Hurricane Harvey is drowning southeastern Texas for the fourth day, putting a vast area under feet of water. Experts say Harvey has been stuck longer in one place than any tropical storm in memory. That’s just one of the hurricane’s extremes; the storm is off the charts in many categories. Scientific American wanted to learn why, and asked meteorologist Jeff Masters for help. Masters is the co-founder of Weather Underground, a web site that meteorologists nationwide go to for their own inside information about severe weather. Masters also wrote a fascinating article on why the jet stream is getting weird.

Why did Hurricane Harvey so quickly explode from a Category 1 hurricane to Category 4?
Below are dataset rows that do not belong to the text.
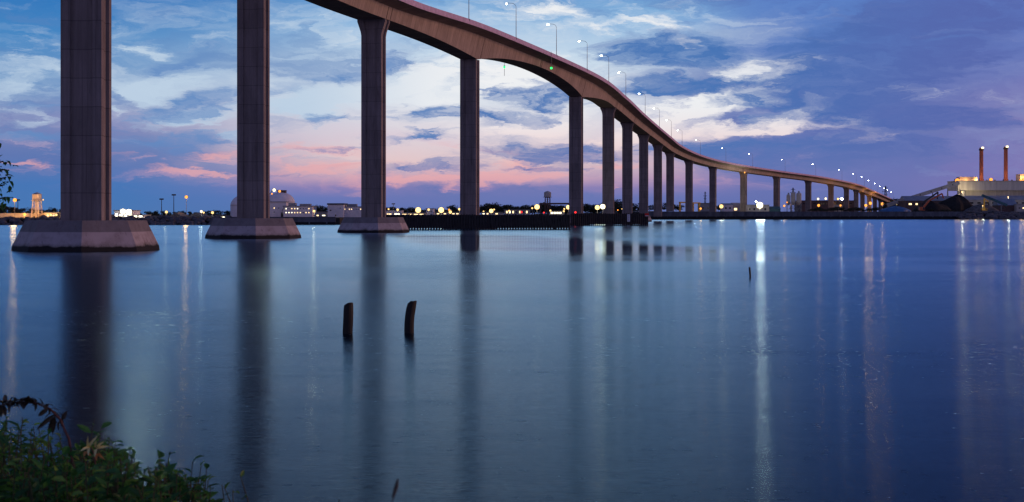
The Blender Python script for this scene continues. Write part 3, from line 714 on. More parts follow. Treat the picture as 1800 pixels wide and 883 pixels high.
# ------------------------------------------------------------------ buildings of the far shore
def house(lab, x0, x1, yt, d, dep, wall, roof, style='flat', wins=(), name='building', cat='building', zb=None, over=.3, rh=None, door=None):
    xm = .5*(x0+x1); zb = (LANDR if (X(xm, d) > 92 and d > 1000) else LANDL) if zb is None else zb
    W = (x1-x0)*d/F; H = Z(yt, d)-zb
    t = thing(name, lab, cat, (X(xm, d), d, zb))
    rh = rh or (.28*W if style == 'gable' else .35)
    hw = H-(rh if style != 'none' else 0)
    m = MB(); m.box(-W/2, W/2, 0, dep, 0, hw); m.build('wall', wall, t)
    if style == 'flat':
        m = MB(); m.box(-W/2-over, W/2+over, -over, dep+over, hw+.003, H); m.build('roof', roof, t)
    elif style in ('gable', 'long'):
        m = MB(); o = over
        if style == 'gable':        # gable end faces the river
            m.loft([[(-W/2-o, -o, hw), (W/2+o, -o, hw), (0, -o, H)], [(-W/2-o, dep+o, hw), (W/2+o, dep+o, hw), (0, dep+o, H)]])
        else:
            m.loft([[(-W/2-o, -o, hw), (-W/2-o, dep+o, hw), (-W/2-o, dep/2, H)], [(W/2+o, -o, hw), (W/2+o, dep+o, hw), (W/2+o, dep/2, H)]])
        m.build('roof', roof, t)
    for (wx, wy, ww, wh_, lit) in wins:
        px, pz = X(wx, d)-X(xm, d), Z(wy, d)-zb; ww *= d/F; wh_ *= d/F
        m = MB(); m.box(px-ww/2, px+ww/2, -.06, -.004, pz-wh_/2, pz+wh_/2)
        m.build('window', {0: M_GLASS, 1: M_LITW, 2: M_LITC}[lit], t)
    if door:
        px = X(door, d)-X(xm, d); m = MB(); m.box(px-.6, px+.6, -.05, -.004, .02, 2.1); m.build('door', M_DARKM, t)
    HT[t.name] = H
    return t
HT = {}
house('low flat house with two warm lamps, half behind the first pier', 79, 106, 373, 558, 9, M_CREAM, M_SLATE, wins=[(84, 379, 3, 2.2, 1), (94, 379, 3, 2.2, 1)], name='house', cat='house', door=103)
house('white warehouse flooded with light right of the first pier', 201, 232, 369.5, 548, 12, M_WHITE, M_GREY, wins=[(205, 378, 4, 5, 2), (212, 379, 4, 4, 2), (221, 379, 4, 4, 2), (229, 378, 4, 5, 2)], name='warehouse')
house('low lit canopy right of the white floodlit warehouse', 233, 253, 377.5, 550, 10, M_WHITE, M_GREY, wins=[(238, 380.5, 6, 2.5, 2), (247, 380.5, 6, 2.5, 2)], name='canopy_shed')
house('pale gabled house left of the tall orange mast', 298, 319, 373.5, 570, 12, M_CREAM, M_SLATE, 'gable', [(304, 380, 2, 1.6, 1), (313, 380, 2, 1.6, 0)], 'house', 'house', rh=1.7, door=309)
house('wide brown gabled house under the tall orange mast', 328, 357, 374, 572, 14, M_BROWN, M_SLATE, 'gable', [(336, 380.5, 3, 1.8, 1), (350, 380.5, 3, 1.8, 1)], 'house', 'house', rh=1.7, door=343)
house('tiny yellow lit kiosk left of the storage dome', 385, 396, 379.5, 575, 4, M_CREAM, M_SLATE, wins=[(388, 382, 3.5, 1.8, 2), (393, 382, 3.5, 1.8, 2)], name='kiosk', cat='kiosk')
house('plain white tower block touching the second pier', 474, 503, 354.5, 640, 14, M_WHITE, M_GREY, wins=[(482, 366, 1.4, 1.8, 1), (490, 366, 1.4, 1.8, 0), (482, 373, 1.4, 1.8, 0)], name='terminal_building', door=496)
wn = [(x, y, 1.5, 1.7, (2 if random.random() < .3 else (1 if random.random() < .55 else 0))) for y in (367, 374) for x in range(503, 548, 5)]
tb = house('white terminal block with two rows of small lit windows', 498, 549, 362, 632, 14, M_WHITE, M_GREY, wins=wn, name='terminal_building')
m = MB(); m.box(-4.6, -1.5, 3, 7, HT[tb.name]+.004, HT[tb.name]+1.3); m.box(.2, 5.0, 4, 8, HT[tb.name]+.004, HT[tb.name]+.9); m.build('rooftop_unit', M_GREY, tb)
m = MB(); m.tube([(-7, -.3, 1.2), (-6.8, -.3, 3.4), (-6.2, -.3, 3.9), (-6.2, -.3, 4.9)], .16, 6); m.build('pipe', M_STEEL, tb)
hb = house('white block with dark curved roof left of the third pier', 576, 604, 357.5, 640, 14, M_WHITE, M_SLATE, wins=[(581, 370, 3, 2, 0), (590, 379, 2, 3, 0), (598, 366, 1.3, 1.5, 0)], name='terminal_building', rh=.7)
hb2 = house('white annex with small windows partly behind the third pier', 603.5, 640, 363, 644, 12, M_WHITE, M_GREY, wins=[(x, 368, 1.3, 1.5, random.choice((0, 0, 1))) for x in range(606, 636, 4)], name='terminal_annex')
m = MB(); m.box(-3.5, 1.0, 3, 7, HT[hb2.name]+.004, HT[hb2.name]+1.1); m.build('rooftop_unit', M_GREY, hb2)
house('faint lit shed between terminal blocks, behind the warm lamp', 553, 576, 371, 660, 10, M_CREAM, M_SLATE, wins=[(558, 379, 4, 2, 1), (569, 379, 5, 1.6, 2)], name='shed', cat='shed')
# storage domes
def dome(lab, x, ytop, rpx, d, yspring):
    t = thing('storage_dome', lab, 'dome', (X(x, d), d, LANDL)); r = rpx*d/F; zs = Z(yspring, d)-LANDL; zt = Z(ytop, d)-LANDL
    m = MB(); m.lathe([(r, 0), (r, zs)], 40); m.build('drum_wall', M_WHITE, t)
    m = MB(); m.lathe([(r*math.cos(a), zs+.004+(zt-zs)*math.sin(a)) for a in [R(k*7.5) for k in range(12)]]+[(.3, zt+.01)], 40); m.build('shell', M_WHITE, t, True)
    return t
dome('white storage dome peeking out left of the second pier', 438, 340, 32.5, 655, 362)
dm2 = dome('white storage dome with lit gantry on top, right of the second pier', 493, 338, 25, 650, 356)
m = MB(); zt = Z(338, 650)-LANDL; m.box(-1.2, 2.6, -1.4, 1.4, zt-.35, zt+.75); m.build('gantry_house', M_BROWN, dm2)
m = MB(); zt = Z(338, 650)-LANDL
m.beam((-5.5, -1.2, zt-2.2), (-3.4, -1.2, zt+.9), .35); m.beam((-3.8, -1.2, zt+.9), (3.2, -1.2, zt+.8), .22); m.build('conveyor_frame', M_CREAM, dm2)
# behind the fenders
house('long pale shed just right of the third pier', 678, 706, 369.5, 780, 14, M_WHITE, M_BLUER, wins=[(684, 376.5, 8, 1.6, 1), (698, 376.5, 9, 1.6, 2)], name='shed', cat='shed')
house('long low lit loading shed behind the left brilliant floodlight', 706, 748, 374, 745, 12, M_CREAM, M_GREY, wins=[(x, 377, 7, 1.4, 1) for x in (711, 721, 731, 741)], name='shed', cat='shed')
house('white tank shed between the two brilliant floodlights', 749, 762, 366.5, 790, 12, M_WHITE, M_GREY, wins=[(752, 372, 2, 2, 0), (758, 372, 2, 2, 0)], name='shed', cat='shed')
house('low grey shed left of the fourth pier', 764, 812, 372.5, 780, 14, M_GREY, M_SLATE, wins=[(x, 376, 4, 1.6, 1) for x in (770, 782, 797, 804)], name='shed', cat='shed')
house('low yard shed at the right side of the fourth pier', 846, 884, 372.5, 800, 12, M_GREY, M_SLATE, wins=[(850, 376, 3, 2, 2), (857, 376, 3, 2, 1), (873, 376, 4, 2, 1)], name='shed', cat='shed')
house('flat building with a row of lit bays left of the pale water tower', 886, 932, 368, 840, 12, M_GREY, M_SLATE, wins=[(x, 373, 2.6, 4, k) for x, k in ((891, 1), (896, 2), (902, 1), (908, 0), (914, 1), (920, 0), (926, 1))], name='building')
house('lit cream wall building between water tower legs and fifth pier', 966, 990, 370.5, 860, 10, M_CREAM, M_SLATE, wins=[(x, 374.5, 3.4, 3, 2) for x in (970, 975, 980, 985)], name='building')
# right shore
house('low grey barrel roofed tent among the slender piers', 1116, 1157, 371, 1030, 16, M_GREY, M_GREY, 'long', [(1125, 373.2, 3, 1, 0), (1140, 373.2, 3, 1, 0)], 'storage_tent', 'tent', rh=.9)
house('grey corrugated shed right of the yellow gantry', 1231, 1252, 357, 1130, 16, M_GREY, M_SLATE, wins=[(1236, 366, 3, 3, 0), (1245, 366, 3, 3, 0)], name='shed', cat='shed')
house('white shed with blue grey roof beside the orange floodlight', 1271, 1288.5, 357.5, 1120, 16, M_WHITE, M_BLUER, 'long', [(1276, 366, 3, 3, 0), (1283, 366, 3, 3, 0)], 'shed', 'shed', rh=1.2)
house('open barn with a bright roof edge left of the thirteenth pier', 1288.5, 1302, 356.5, 1140, 16, M_CREAM, M_CREAM, 'long', [(1293, 368, 5, 4, 1)], 'barn', 'barn', rh=1.6)
house('pale green shed lit by the brightest floodlight', 1312, 1352, 360, 1060, 16, M_CREAM, M_GREY, wins=[(1318, 368, 3, 4, 0), (1326, 368, 3, 4, 0), (1345, 368, 3, 4, 0)], name='shed', cat='shed')
house('dark teal covered stack right of the brightest floodlight', 1352, 1372, 363, 1066, 10, M_TEAL, M_TEAL, 'long', [], 'covered_stack', 'stack', rh=2.2)
lb = house('long brown shed with a row of lamps on its roof', 1408, 1506, 352.5, 1400, 30, M_BROWN, M_SLATE, wins=[(x, 358, 5, 2, 0) for x in range(1414, 1504, 9)], name='long_shed', cat='shed', zb=LANDR)
house('pale low store in front of the long brown shed', 1464, 1482, 360, 1300, 12, M_CREAM, M_GREY, wins=[(1469, 365, 3, 2, 0)], name='store', cat='shed', zb=LANDR)
# silo plant
t = thing('silo_plant', 'silo plant of three tall grey silos on a steel frame', 'silo plant', (X(1395, 1090), 1090, LANDR))
k_ = 1090/F
for cx_, y0, w_ in ((-9, 342, 7), (-.5, 338, 8), (9.2, 339, 9)):
    zt = Z(y0, 1090)-LANDR; zc = Z(356, 1090)-LANDR
    m = MB(); r_ = w_/2*k_; m.lathe([(r_*.3, zc-2.2), (r_, zc), (r_, zt-.8), (r_*.55, zt), (r_*.3, zt+.1)], 20, (cx_*k_, 0)); si = m.build('silo', M_CREAM, t)
    m = MB(); m.box(cx_*k_-.5, cx_*k_+.5, -.5, .5, zt+.1, zt+1.3); m.build('filter_cap', M_GREY, si)
m = MB()
for cx_ in (-12, -5, -4, 3, 5, 13):
    for y_ in (-2.2, 2.2): m.beam((cx_*k_, y_, 0), (cx_*k_, y_, Z(356, 1090)-LANDR), .28)
for zz in (2.5, 5.5): m.beam((-12*k_, -2.2, zz), (13*k_, -2.2, zz), .25)
for cx_ in (-12, -4, 5): m.beam((cx_*k_, -2.2, 0), ((cx_+7.5)*k_, -2.2, 5.5), .14)
m.build('steel_frame', M_STEEL, t)
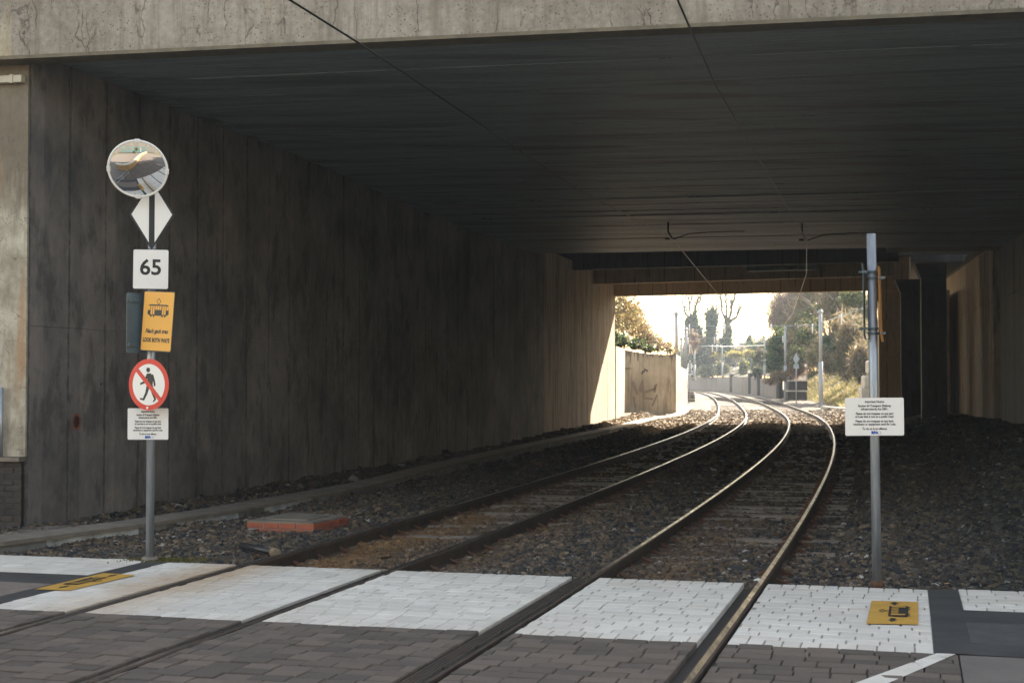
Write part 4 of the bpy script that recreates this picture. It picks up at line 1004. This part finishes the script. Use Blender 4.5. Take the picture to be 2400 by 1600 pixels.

Last Wednesday night, August 23, Harvey was a tropical depression, but after just eight overnight hours it was forming a hurricane eye wall. “That’s remarkably fast,” Masters says. On Friday it rapidly ballooned from a Category 1 hurricane to Category 4. That’s because it happened to pass over a region of extremely warm ocean water called an eddy. This spot of hot water was 1 to 2 degrees Fahrenheit warmer than the Gulf of Mexico around it, which itself was already 1 to 2 degrees F higher than average, reaching 85 or 86 degrees F in places. The hotter the water, the more energy it drives into a storm. Hurricane Katrina, which destroyed New Orleans in 2005, also mushroomed to Category 4 in similar fashion because it, too, passed over a hot eddy in the Gulf.